I don't see why. You just put it all in a shared library written in c and
used from c++. Shell you have already.


That's what was done.  But in order to enforce the timeouts et. al. this 
library had to fork() on every test case.  This was really, really ugly 
(and slow) in shell.  It was also hard to keep the 3 implementations (c, 
c++, shell) in sync.


I'm not saying it's not possible, just that it was ugly _in the past_. 
We can revisit this later.  The renewed runtime I'm working on (atf v2, 
aka kyua) will support different test program styles, so we should be 
able to easily re-experiment with this approach.

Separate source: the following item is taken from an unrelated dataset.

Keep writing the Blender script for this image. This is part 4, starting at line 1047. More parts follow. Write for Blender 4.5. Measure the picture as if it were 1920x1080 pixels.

Re: CVS commit: src/tests/syscall

2011-05-21 Thread Christos Zoulas
On May 22, 12:28am, j...@julipedia.org (Julio Merino) wrote:
-- Subject: Re: CVS commit: src/tests/syscall

| atf-test-case(4) contains a description of these.  (Yeah, it could be 
| improved.)

Good.

|  I don't see why. You just put it all in a shared library written in c and
|  used from c++. Shell you have already.
| 
| That's what was done.  But in order to enforce the timeouts et. al. this 
| library had to fork() on every test case.  This was really, really ugly 
| (and slow) in shell.  It was also hard to keep the 3 implementations (c, 
| c++, shell) in sync.

You should not have to fork if you don't set a timeout. Or you can fork
just one killer and have it timeout in 2x the last registered timeout and exit.
It listens to a socket for pid's and timeouts; if the socket is still
useable after the timeout it kills.

| I'm not saying it's not possible, just that it was ugly _in the past_. 
| We can revisit this later.  The renewed runtime I'm working on (atf v2, 
| aka kyua) will support different test program styles, so we should be 
| able to easily re-experiment with this approach.

Yes, the implementation needs to be done carefully.